The problem: Only one span of the listing below is wanted: the lines from the one with "Write a Blender" through the one with "return m, nt, b", reproduced exactly, both ends kept.

....

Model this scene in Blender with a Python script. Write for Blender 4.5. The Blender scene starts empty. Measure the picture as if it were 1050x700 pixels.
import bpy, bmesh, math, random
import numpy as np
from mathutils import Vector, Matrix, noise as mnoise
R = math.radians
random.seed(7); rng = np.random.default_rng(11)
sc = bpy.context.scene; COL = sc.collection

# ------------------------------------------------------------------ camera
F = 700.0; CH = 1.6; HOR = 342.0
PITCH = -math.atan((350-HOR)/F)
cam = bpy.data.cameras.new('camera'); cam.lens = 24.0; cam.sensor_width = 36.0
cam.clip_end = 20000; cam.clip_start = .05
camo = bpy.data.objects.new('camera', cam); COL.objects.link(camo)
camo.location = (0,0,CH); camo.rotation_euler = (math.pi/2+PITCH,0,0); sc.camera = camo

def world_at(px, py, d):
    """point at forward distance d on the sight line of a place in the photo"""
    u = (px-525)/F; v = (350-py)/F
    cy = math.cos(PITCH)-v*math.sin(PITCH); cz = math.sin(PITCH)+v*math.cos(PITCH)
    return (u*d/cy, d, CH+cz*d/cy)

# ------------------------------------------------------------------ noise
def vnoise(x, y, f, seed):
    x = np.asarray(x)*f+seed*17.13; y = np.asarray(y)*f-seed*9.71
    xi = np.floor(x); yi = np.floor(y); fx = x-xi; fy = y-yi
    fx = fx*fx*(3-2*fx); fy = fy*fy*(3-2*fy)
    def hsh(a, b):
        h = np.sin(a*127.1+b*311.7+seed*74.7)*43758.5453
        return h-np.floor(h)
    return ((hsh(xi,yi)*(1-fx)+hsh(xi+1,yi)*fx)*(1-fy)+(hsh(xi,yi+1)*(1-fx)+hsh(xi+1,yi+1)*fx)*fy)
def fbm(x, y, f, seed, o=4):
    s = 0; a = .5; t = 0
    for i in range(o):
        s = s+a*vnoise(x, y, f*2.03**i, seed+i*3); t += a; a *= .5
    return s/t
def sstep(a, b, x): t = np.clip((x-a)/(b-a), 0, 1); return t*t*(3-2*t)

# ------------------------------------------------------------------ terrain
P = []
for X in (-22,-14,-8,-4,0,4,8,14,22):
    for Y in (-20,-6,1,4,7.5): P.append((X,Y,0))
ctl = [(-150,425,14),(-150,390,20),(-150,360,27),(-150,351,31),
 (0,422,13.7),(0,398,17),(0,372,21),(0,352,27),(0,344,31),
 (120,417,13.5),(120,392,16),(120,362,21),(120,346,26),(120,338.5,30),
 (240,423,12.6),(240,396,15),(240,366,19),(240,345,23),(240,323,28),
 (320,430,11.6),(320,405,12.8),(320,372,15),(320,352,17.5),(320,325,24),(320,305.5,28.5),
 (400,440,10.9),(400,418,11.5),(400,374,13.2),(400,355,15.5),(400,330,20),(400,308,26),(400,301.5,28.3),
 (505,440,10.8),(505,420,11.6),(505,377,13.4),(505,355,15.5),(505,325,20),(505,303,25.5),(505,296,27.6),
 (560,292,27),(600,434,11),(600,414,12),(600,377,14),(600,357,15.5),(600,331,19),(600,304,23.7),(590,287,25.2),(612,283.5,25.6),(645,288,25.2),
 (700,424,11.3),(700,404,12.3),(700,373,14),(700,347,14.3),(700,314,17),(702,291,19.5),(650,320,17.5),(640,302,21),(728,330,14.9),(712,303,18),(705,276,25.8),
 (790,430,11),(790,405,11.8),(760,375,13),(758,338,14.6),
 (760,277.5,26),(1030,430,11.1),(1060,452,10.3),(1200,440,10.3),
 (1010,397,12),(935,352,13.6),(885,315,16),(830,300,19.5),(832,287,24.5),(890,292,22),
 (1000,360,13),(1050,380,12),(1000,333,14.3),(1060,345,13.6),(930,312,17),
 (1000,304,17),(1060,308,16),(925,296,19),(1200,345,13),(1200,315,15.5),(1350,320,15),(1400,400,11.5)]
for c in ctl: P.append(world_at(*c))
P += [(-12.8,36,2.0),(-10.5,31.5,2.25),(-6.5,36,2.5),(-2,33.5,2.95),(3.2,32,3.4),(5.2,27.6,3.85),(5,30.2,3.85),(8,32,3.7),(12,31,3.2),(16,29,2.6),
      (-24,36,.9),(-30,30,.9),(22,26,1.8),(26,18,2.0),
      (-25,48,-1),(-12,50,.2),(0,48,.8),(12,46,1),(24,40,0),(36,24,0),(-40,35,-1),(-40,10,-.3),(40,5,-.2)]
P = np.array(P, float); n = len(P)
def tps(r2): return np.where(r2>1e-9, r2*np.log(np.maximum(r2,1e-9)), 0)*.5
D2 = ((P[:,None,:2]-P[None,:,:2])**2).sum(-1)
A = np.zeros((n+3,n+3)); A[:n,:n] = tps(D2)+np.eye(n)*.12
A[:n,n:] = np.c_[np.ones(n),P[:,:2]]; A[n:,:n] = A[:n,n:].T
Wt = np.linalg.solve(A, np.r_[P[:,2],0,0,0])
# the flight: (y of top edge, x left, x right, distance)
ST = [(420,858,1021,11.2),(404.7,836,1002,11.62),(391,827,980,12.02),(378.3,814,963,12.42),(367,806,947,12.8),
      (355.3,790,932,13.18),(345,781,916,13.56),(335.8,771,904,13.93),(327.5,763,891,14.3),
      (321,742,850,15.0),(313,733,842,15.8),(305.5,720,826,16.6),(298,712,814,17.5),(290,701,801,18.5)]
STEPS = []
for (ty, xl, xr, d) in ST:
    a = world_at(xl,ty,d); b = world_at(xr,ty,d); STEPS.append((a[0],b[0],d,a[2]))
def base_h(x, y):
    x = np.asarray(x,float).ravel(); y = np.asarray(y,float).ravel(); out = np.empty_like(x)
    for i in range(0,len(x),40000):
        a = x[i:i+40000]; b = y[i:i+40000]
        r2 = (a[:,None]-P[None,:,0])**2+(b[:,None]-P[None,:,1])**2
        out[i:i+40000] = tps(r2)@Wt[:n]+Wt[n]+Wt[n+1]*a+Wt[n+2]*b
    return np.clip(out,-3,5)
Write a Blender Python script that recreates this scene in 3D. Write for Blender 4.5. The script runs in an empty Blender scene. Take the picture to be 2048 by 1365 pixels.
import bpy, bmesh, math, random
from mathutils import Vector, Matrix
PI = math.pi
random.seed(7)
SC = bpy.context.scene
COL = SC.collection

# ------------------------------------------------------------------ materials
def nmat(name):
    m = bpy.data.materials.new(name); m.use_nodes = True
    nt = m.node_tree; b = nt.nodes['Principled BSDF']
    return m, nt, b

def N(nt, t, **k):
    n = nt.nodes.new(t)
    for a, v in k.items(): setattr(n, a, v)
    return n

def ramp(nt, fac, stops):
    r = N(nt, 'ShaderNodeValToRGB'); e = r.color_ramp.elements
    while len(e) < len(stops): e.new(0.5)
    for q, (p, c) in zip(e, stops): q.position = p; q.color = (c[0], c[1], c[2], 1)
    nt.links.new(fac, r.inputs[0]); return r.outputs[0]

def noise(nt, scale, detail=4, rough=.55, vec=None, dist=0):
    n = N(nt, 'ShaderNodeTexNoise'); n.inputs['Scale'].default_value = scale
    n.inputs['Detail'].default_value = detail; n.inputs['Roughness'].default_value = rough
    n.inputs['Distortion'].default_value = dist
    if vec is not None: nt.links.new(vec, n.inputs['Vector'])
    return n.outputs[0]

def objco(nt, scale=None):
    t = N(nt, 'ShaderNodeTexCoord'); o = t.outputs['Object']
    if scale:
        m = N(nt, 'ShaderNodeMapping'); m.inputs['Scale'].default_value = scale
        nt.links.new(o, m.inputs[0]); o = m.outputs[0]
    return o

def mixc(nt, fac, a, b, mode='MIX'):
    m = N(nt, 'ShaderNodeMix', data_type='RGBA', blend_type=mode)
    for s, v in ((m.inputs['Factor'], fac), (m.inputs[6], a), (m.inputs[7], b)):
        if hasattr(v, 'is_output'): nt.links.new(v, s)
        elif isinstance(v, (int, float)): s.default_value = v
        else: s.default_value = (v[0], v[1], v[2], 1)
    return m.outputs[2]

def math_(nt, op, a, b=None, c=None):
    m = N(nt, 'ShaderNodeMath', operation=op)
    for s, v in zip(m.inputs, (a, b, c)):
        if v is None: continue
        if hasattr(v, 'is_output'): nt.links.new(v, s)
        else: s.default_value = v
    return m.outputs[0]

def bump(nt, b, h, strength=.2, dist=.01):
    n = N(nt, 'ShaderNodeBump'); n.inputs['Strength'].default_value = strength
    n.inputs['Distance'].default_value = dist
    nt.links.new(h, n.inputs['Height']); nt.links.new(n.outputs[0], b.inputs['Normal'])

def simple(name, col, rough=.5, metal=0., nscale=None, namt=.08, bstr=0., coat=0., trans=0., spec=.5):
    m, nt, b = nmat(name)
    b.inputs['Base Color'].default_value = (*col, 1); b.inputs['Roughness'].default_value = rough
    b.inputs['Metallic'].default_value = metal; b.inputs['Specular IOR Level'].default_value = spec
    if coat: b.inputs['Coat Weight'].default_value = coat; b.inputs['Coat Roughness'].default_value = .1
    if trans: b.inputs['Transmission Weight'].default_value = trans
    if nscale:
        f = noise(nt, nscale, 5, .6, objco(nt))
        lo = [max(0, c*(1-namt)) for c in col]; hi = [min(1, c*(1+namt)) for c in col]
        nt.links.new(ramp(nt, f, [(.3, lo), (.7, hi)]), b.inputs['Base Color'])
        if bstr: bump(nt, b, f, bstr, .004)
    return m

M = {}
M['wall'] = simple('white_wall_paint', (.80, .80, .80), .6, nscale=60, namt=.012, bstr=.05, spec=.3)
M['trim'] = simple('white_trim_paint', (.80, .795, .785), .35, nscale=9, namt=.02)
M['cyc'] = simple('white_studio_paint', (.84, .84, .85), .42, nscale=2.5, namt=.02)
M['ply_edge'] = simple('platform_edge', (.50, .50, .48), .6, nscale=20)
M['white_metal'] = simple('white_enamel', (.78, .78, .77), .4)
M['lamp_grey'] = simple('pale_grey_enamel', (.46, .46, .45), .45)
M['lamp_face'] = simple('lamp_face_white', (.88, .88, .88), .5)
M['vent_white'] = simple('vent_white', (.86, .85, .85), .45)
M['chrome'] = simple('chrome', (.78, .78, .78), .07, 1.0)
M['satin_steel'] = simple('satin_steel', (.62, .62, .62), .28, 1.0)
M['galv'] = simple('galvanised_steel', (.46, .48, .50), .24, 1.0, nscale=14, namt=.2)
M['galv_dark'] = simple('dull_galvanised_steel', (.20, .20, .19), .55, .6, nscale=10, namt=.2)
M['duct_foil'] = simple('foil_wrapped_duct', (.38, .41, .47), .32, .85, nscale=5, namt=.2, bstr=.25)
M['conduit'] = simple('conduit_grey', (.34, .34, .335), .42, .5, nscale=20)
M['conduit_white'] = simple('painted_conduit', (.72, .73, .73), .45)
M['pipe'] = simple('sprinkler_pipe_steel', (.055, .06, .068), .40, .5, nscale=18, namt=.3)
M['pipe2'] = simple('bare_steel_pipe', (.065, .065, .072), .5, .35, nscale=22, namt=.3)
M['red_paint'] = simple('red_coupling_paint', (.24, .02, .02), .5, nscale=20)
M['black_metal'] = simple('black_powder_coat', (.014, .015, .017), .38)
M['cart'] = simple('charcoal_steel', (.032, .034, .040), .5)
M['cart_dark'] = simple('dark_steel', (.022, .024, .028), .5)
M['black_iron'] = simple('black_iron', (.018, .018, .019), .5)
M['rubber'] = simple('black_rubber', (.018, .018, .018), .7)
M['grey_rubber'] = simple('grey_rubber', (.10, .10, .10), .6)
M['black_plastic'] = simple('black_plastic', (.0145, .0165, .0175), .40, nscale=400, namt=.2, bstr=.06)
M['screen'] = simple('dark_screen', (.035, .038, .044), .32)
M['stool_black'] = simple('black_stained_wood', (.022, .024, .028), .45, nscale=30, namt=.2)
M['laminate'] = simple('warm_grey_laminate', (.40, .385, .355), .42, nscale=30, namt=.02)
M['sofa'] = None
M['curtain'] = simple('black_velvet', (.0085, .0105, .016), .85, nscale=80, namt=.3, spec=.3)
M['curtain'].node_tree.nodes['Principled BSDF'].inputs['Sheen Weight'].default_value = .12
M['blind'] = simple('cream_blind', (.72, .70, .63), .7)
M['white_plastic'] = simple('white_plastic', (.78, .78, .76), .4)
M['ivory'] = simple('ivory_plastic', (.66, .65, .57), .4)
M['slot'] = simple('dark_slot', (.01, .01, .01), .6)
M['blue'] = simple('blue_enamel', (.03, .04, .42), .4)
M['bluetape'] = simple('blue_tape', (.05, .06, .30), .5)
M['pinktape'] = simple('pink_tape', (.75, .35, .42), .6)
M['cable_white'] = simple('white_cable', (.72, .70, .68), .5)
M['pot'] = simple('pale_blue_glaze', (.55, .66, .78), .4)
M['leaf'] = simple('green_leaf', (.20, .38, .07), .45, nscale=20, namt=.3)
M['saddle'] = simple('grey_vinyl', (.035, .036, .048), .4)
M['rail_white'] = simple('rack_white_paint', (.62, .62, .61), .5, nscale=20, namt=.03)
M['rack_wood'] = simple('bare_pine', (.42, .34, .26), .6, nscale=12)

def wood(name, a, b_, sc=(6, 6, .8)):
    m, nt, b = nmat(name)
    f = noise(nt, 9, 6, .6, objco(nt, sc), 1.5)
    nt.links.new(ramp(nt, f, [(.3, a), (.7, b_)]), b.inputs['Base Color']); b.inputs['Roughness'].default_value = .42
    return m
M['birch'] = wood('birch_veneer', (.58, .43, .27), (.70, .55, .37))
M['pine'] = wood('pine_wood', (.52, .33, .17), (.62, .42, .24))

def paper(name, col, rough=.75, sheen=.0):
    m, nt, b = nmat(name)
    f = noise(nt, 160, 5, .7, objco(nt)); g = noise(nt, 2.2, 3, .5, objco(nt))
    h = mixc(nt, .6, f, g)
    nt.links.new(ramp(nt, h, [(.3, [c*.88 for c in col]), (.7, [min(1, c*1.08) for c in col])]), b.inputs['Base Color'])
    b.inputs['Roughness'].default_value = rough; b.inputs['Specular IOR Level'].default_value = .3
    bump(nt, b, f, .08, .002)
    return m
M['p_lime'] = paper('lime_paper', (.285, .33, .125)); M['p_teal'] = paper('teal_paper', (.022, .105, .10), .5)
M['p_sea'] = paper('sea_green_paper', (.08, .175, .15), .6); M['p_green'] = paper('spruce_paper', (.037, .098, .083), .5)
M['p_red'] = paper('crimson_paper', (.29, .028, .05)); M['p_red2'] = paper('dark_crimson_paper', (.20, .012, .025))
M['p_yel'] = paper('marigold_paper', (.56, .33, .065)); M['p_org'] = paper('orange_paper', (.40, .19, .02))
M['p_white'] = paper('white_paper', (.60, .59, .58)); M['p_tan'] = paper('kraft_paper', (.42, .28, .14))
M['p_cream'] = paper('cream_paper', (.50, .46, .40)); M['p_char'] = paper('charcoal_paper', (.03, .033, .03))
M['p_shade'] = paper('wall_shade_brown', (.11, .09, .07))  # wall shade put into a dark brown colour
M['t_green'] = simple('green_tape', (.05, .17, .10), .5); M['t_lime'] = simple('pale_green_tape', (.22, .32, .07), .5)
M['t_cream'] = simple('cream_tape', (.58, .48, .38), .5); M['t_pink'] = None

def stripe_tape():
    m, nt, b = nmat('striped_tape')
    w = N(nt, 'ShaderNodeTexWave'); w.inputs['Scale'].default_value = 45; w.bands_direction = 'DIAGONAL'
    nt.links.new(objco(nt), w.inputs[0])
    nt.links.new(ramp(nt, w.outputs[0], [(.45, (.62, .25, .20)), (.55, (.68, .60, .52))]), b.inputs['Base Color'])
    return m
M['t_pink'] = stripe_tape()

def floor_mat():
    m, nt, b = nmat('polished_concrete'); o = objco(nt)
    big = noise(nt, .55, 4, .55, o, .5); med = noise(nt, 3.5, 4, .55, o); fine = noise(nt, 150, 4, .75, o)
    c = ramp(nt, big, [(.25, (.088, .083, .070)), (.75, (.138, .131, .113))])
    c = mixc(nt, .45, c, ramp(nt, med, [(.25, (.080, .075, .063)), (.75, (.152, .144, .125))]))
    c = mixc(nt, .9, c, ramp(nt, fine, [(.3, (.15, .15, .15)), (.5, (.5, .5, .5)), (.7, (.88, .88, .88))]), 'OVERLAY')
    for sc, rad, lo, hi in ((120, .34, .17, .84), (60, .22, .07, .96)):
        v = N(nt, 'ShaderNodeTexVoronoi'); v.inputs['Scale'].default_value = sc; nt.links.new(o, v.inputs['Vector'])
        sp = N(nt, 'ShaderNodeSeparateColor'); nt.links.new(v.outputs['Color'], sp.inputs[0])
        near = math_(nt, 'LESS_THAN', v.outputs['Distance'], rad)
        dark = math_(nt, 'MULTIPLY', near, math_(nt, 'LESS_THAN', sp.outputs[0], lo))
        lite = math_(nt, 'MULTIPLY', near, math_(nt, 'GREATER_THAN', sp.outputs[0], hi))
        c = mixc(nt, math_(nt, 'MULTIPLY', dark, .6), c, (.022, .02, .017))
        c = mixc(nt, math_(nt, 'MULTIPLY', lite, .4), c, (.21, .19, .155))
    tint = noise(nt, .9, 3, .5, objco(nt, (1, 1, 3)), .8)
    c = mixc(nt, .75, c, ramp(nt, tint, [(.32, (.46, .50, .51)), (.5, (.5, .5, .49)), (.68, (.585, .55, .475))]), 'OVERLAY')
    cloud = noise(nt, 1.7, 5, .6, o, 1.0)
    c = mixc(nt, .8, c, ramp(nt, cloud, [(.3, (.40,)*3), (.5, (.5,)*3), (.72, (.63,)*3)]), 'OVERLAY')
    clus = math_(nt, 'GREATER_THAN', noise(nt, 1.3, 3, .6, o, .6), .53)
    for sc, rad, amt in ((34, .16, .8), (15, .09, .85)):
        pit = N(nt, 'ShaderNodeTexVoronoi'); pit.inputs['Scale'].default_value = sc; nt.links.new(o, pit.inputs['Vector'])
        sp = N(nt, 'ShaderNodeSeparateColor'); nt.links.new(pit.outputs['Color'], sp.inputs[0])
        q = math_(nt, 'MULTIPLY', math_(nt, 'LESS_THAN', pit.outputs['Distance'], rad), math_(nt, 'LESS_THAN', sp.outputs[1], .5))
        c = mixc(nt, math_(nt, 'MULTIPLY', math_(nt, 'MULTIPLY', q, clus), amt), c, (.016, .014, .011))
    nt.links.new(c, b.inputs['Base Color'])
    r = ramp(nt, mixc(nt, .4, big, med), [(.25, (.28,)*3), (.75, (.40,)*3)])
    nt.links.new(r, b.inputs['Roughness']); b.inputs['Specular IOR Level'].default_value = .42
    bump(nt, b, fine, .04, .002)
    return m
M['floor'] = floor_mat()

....

Output of the task:
Write a Blender Python script that recreates this scene in 3D. Write for Blender 4.5. The script runs in an empty Blender scene. Take the picture to be 2048 by 1365 pixels.
import bpy, bmesh, math, random
from mathutils import Vector, Matrix
PI = math.pi
random.seed(7)
SC = bpy.context.scene
COL = SC.collection

# ------------------------------------------------------------------ materials
def nmat(name):
    m = bpy.data.materials.new(name); m.use_nodes = True
    nt = m.node_tree; b = nt.nodes['Principled BSDF']
    return m, nt, b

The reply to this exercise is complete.